Piedmont and Envoy Passenger Service Agents Take Contract Fight to Congress

Piedmont Airlines and Envoy Air Passenger Service Agents from across the country gathered in Washington, D.C., to share their stories with Congress and to ask for support in their efforts to win living wages and fair contracts for the 9,000 passenger service agents who service flights for American Airlines' wholly-owned subsidiaries, Piedmont and Envoy.

Darryle Williams, a passenger service agent who has worked for 11 years at Piedmont Airlines in Charlotte, N.C., said, "The visit to the Senate and House was very effective. It gave us a chance to give a personalized account of what really happens at Piedmont and what type of working conditions we're under – from not receiving livable wages to 60 to 70 hour work weeks. We have a food bank at the airport for people who work full-time and don't have enough money to buy meals. We're not asking for wages that are going to take people into another income bracket, we're just asking for livable wages."

American pays a living wage to "mainline" passenger service employees who work under the American name. However, workers at Envoy and Piedmont – who wear the same uniform and do the same work as those at American, but fly under the "American Eagle" banner – earn poverty wages, with few possibilities for increases. At Piedmont, pay starts at $8.50, and at Envoy it starts at $9.48. A recent survey of 900 Envoy agents found that 27% must rely on food stamps or another form of public assistance to get by.

Nau Lavaka, a passenger service agent of 11 years at Envoy in Dallas, Texas, said, "We want American to be fair and pay Envoy and Piedmont workers a livable wage. We all work side by side in the airport with American Airlines workers. I love my job, that's why I've been there so long. When I first started 11 years ago, the starting rate was $9.00. It's 11 years later, and the starting rate is $9.48, it only went up $.48."

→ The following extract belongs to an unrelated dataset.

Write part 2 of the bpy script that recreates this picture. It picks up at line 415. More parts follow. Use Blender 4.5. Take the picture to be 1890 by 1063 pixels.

Passenger service agents at Piedmont and Envoy do everything from managing pre-flight checks and guiding planes on the tarmac to helping passengers re-book their flights due to weather. To passengers, Piedmont and Envoy passenger service agents are the face of American Airlines.

Meanwhile, American Airlines CEO Doug Parker recently told CNBC, "I don't think we're ever going to lose money again." American earned $1.9 billion in profits in 2017, and its profits are expected to rise even higher in the next few years as a result of the recently passed Republican corporate tax cut bill.

Envoy workers are more than two years into efforts to win a first contract, and its bargaining team is set to return to negotiations with the company at the end of May. Piedmont Airlines workers are about to send their bargaining team into mediation with the company after a year of negotiations.